Stated task:
An exact copy of all the data is required, with pictures left out.

**** Dataset content

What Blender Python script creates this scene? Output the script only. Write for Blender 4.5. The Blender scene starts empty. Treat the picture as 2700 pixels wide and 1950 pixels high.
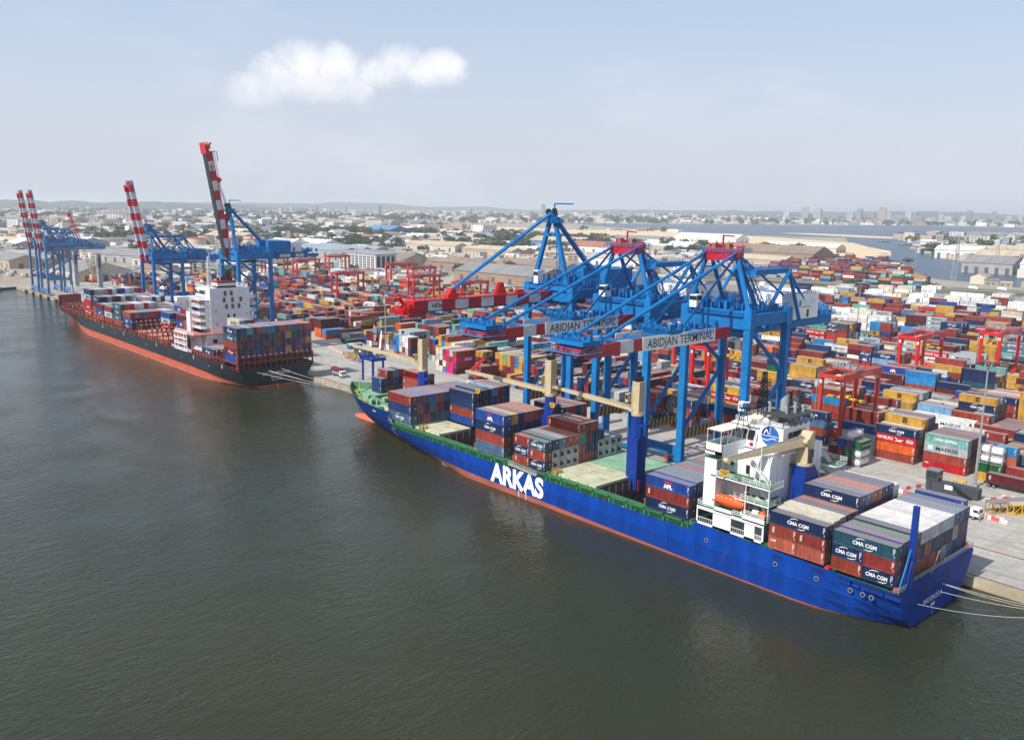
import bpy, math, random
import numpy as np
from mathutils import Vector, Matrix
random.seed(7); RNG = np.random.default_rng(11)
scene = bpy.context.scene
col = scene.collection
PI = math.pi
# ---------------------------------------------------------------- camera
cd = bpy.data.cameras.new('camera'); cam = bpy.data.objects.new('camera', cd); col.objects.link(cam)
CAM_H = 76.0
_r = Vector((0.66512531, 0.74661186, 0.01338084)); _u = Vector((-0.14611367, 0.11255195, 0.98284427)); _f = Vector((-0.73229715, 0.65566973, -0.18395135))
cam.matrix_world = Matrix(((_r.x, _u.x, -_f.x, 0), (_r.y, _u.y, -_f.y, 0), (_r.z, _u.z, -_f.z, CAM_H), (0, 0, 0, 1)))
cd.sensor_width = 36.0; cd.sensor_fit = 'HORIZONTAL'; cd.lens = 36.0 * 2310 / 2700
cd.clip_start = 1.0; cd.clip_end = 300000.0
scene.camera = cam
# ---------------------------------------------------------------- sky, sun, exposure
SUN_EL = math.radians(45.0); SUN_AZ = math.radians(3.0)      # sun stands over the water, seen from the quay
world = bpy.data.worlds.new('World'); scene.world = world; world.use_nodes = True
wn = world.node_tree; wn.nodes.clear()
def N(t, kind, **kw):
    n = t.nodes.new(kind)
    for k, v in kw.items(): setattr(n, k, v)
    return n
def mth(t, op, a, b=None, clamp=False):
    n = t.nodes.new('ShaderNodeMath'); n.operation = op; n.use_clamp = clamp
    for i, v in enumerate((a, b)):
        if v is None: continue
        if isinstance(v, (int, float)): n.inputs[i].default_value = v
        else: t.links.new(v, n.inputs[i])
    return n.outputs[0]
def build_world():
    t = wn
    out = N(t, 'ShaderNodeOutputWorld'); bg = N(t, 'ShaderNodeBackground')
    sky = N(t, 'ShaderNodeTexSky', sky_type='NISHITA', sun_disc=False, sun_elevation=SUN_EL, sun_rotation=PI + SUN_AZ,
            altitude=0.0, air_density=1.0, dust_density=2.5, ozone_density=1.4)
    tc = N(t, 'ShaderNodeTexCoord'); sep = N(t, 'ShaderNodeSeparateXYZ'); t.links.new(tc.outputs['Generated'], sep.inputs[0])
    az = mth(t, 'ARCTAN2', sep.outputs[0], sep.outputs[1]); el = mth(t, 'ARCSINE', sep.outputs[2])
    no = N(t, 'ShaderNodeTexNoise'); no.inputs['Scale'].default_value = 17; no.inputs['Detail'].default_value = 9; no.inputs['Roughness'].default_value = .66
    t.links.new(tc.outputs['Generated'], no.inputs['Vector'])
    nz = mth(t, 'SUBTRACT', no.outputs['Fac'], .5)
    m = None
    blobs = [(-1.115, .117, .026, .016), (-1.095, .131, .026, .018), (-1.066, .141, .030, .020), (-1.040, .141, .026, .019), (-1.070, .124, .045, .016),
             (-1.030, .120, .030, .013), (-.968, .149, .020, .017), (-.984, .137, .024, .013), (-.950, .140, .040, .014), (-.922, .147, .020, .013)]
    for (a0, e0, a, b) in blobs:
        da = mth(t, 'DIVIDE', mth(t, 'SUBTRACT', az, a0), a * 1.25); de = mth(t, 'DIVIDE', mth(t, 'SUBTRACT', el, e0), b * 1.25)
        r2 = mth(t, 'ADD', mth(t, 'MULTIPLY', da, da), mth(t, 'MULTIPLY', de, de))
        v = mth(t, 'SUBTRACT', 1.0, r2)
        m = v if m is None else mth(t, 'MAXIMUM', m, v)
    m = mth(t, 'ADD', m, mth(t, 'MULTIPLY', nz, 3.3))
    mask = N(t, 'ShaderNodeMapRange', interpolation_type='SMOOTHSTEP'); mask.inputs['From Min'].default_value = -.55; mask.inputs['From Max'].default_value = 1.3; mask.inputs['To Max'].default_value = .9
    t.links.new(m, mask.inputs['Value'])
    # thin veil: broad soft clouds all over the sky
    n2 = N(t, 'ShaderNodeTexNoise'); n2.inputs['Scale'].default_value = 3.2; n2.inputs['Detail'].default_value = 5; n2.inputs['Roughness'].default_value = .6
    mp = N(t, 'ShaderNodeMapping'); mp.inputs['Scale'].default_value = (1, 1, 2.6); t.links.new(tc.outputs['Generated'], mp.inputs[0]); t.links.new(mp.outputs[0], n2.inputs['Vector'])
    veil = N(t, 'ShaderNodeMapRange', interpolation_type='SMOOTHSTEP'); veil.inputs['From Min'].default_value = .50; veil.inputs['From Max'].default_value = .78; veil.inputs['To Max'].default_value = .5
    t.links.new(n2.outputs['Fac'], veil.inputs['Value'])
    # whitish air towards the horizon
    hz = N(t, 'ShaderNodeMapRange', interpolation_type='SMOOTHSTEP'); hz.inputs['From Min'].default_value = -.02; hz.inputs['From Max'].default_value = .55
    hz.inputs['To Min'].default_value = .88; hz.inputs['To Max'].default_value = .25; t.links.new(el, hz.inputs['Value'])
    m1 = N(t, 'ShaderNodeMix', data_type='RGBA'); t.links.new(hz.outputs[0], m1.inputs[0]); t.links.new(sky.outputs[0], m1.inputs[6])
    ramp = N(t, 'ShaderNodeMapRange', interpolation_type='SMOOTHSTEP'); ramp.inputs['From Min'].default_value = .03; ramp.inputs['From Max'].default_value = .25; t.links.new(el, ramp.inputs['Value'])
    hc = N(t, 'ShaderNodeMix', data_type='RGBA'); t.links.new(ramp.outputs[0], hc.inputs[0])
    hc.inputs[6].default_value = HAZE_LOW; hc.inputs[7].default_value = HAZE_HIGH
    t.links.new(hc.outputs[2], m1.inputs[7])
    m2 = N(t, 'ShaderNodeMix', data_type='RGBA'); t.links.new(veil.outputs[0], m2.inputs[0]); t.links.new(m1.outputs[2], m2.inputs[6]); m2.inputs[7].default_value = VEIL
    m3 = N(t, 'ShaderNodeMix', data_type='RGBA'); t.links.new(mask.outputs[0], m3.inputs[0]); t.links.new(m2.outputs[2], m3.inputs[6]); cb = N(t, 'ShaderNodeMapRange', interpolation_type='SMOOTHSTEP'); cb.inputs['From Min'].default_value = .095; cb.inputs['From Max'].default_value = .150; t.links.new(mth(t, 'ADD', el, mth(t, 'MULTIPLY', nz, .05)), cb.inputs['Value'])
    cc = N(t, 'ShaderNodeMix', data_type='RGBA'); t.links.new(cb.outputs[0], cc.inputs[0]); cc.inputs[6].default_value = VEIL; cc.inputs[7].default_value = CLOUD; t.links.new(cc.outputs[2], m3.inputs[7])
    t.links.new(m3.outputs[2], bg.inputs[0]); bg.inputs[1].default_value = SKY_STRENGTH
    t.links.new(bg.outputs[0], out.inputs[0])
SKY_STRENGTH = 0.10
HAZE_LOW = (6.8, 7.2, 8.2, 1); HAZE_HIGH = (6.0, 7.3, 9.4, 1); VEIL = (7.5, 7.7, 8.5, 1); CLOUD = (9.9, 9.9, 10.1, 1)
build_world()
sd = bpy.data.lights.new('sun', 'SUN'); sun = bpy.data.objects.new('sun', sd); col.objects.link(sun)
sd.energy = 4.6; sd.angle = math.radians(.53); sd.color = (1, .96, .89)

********

Full response:
What Blender Python script creates this scene? Output the script only. Write for Blender 4.5. The Blender scene starts empty. Treat the picture as 2700 pixels wide and 1950 pixels high.
import bpy, math, random
import numpy as np
from mathutils import Vector, Matrix
random.seed(7); RNG = np.random.default_rng(11)
scene = bpy.context.scene
col = scene.collection
PI = math.pi
# ---------------------------------------------------------------- camera
cd = bpy.data.cameras.new('camera'); cam = bpy.data.objects.new('camera', cd); col.objects.link(cam)
CAM_H = 76.0
_r = Vector((0.66512531, 0.74661186, 0.01338084)); _u = Vector((-0.14611367, 0.11255195, 0.98284427)); _f = Vector((-0.73229715, 0.65566973, -0.18395135))
cam.matrix_world = Matrix(((_r.x, _u.x, -_f.x, 0), (_r.y, _u.y, -_f.y, 0), (_r.z, _u.z, -_f.z, CAM_H), (0, 0, 0, 1)))
cd.sensor_width = 36.0; cd.sensor_fit = 'HORIZONTAL'; cd.lens = 36.0 * 2310 / 2700
cd.clip_start = 1.0; cd.clip_end = 300000.0
scene.camera = cam
# ---------------------------------------------------------------- sky, sun, exposure
SUN_EL = math.radians(45.0); SUN_AZ = math.radians(3.0)      # sun stands over the water, seen from the quay
world = bpy.data.worlds.new('World'); scene.world = world; world.use_nodes = True
wn = world.node_tree; wn.nodes.clear()
def N(t, kind, **kw):
    n = t.nodes.new(kind)
    for k, v in kw.items(): setattr(n, k, v)
    return n
def mth(t, op, a, b=None, clamp=False):
    n = t.nodes.new('ShaderNodeMath'); n.operation = op; n.use_clamp = clamp
    for i, v in enumerate((a, b)):
        if v is None: continue
        if isinstance(v, (int, float)): n.inputs[i].default_value = v
        else: t.links.new(v, n.inputs[i])
    return n.outputs[0]
def build_world():
    t = wn
    out = N(t, 'ShaderNodeOutputWorld'); bg = N(t, 'ShaderNodeBackground')
    sky = N(t, 'ShaderNodeTexSky', sky_type='NISHITA', sun_disc=False, sun_elevation=SUN_EL, sun_rotation=PI + SUN_AZ,
            altitude=0.0, air_density=1.0, dust_density=2.5, ozone_density=1.4)
    tc = N(t, 'ShaderNodeTexCoord'); sep = N(t, 'ShaderNodeSeparateXYZ'); t.links.new(tc.outputs['Generated'], sep.inputs[0])
    az = mth(t, 'ARCTAN2', sep.outputs[0], sep.outputs[1]); el = mth(t, 'ARCSINE', sep.outputs[2])
    no = N(t, 'ShaderNodeTexNoise'); no.inputs['Scale'].default_value = 17; no.inputs['Detail'].default_value = 9; no.inputs['Roughness'].default_value = .66
    t.links.new(tc.outputs['Generated'], no.inputs['Vector'])
    nz = mth(t, 'SUBTRACT', no.outputs['Fac'], .5)
    m = None
    blobs = [(-1.115, .117, .026, .016), (-1.095, .131, .026, .018), (-1.066, .141, .030, .020), (-1.040, .141, .026, .019), (-1.070, .124, .045, .016),
             (-1.030, .120, .030, .013), (-.968, .149, .020, .017), (-.984, .137, .024, .013), (-.950, .140, .040, .014), (-.922, .147, .020, .013)]
    for (a0, e0, a, b) in blobs:
        da = mth(t, 'DIVIDE', mth(t, 'SUBTRACT', az, a0), a * 1.25); de = mth(t, 'DIVIDE', mth(t, 'SUBTRACT', el, e0), b * 1.25)
        r2 = mth(t, 'ADD', mth(t, 'MULTIPLY', da, da), mth(t, 'MULTIPLY', de, de))
        v = mth(t, 'SUBTRACT', 1.0, r2)
        m = v if m is None else mth(t, 'MAXIMUM', m, v)
    m = mth(t, 'ADD', m, mth(t, 'MULTIPLY', nz, 3.3))
    mask = N(t, 'ShaderNodeMapRange', interpolation_type='SMOOTHSTEP'); mask.inputs['From Min'].default_value = -.55; mask.inputs['From Max'].default_value = 1.3; mask.inputs['To Max'].default_value = .9
    t.links.new(m, mask.inputs['Value'])
    # thin veil: broad soft clouds all over the sky
    n2 = N(t, 'ShaderNodeTexNoise'); n2.inputs['Scale'].default_value = 3.2; n2.inputs['Detail'].default_value = 5; n2.inputs['Roughness'].default_value = .6
    mp = N(t, 'ShaderNodeMapping'); mp.inputs['Scale'].default_value = (1, 1, 2.6); t.links.new(tc.outputs['Generated'], mp.inputs[0]); t.links.new(mp.outputs[0], n2.inputs['Vector'])
    veil = N(t, 'ShaderNodeMapRange', interpolation_type='SMOOTHSTEP'); veil.inputs['From Min'].default_value = .50; veil.inputs['From Max'].default_value = .78; veil.inputs['To Max'].default_value = .5
    t.links.new(n2.outputs['Fac'], veil.inputs['Value'])
    # whitish air towards the horizon
    hz = N(t, 'ShaderNodeMapRange', interpolation_type='SMOOTHSTEP'); hz.inputs['From Min'].default_value = -.02; hz.inputs['From Max'].default_value = .55
    hz.inputs['To Min'].default_value = .88; hz.inputs['To Max'].default_value = .25; t.links.new(el, hz.inputs['Value'])
    m1 = N(t, 'ShaderNodeMix', data_type='RGBA'); t.links.new(hz.outputs[0], m1.inputs[0]); t.links.new(sky.outputs[0], m1.inputs[6])
    ramp = N(t, 'ShaderNodeMapRange', interpolation_type='SMOOTHSTEP'); ramp.inputs['From Min'].default_value = .03; ramp.inputs['From Max'].default_value = .25; t.links.new(el, ramp.inputs['Value'])
    hc = N(t, 'ShaderNodeMix', data_type='RGBA'); t.links.new(ramp.outputs[0], hc.inputs[0])
    hc.inputs[6].default_value = HAZE_LOW; hc.inputs[7].default_value = HAZE_HIGH
    t.links.new(hc.outputs[2], m1.inputs[7])
    m2 = N(t, 'ShaderNodeMix', data_type='RGBA'); t.links.new(veil.outputs[0], m2.inputs[0]); t.links.new(m1.outputs[2], m2.inputs[6]); m2.inputs[7].default_value = VEIL
    m3 = N(t, 'ShaderNodeMix', data_type='RGBA'); t.links.new(mask.outputs[0], m3.inputs[0]); t.links.new(m2.outputs[2], m3.inputs[6]); cb = N(t, 'ShaderNodeMapRange', interpolation_type='SMOOTHSTEP'); cb.inputs['From Min'].default_value = .095; cb.inputs['From Max'].default_value = .150; t.links.new(mth(t, 'ADD', el, mth(t, 'MULTIPLY', nz, .05)), cb.inputs['Value'])
    cc = N(t, 'ShaderNodeMix', data_type='RGBA'); t.links.new(cb.outputs[0], cc.inputs[0]); cc.inputs[6].default_value = VEIL; cc.inputs[7].default_value = CLOUD; t.links.new(cc.outputs[2], m3.inputs[7])
    t.links.new(m3.outputs[2], bg.inputs[0]); bg.inputs[1].default_value = SKY_STRENGTH
    t.links.new(bg.outputs[0], out.inputs[0])
SKY_STRENGTH = 0.10
HAZE_LOW = (6.8, 7.2, 8.2, 1); HAZE_HIGH = (6.0, 7.3, 9.4, 1); VEIL = (7.5, 7.7, 8.5, 1); CLOUD = (9.9, 9.9, 10.1, 1)
build_world()
sd = bpy.data.lights.new('sun', 'SUN'); sun = bpy.data.objects.new('sun', sd); col.objects.link(sun)
sd.energy = 4.6; sd.angle = math.radians(.53); sd.color = (1, .96, .89)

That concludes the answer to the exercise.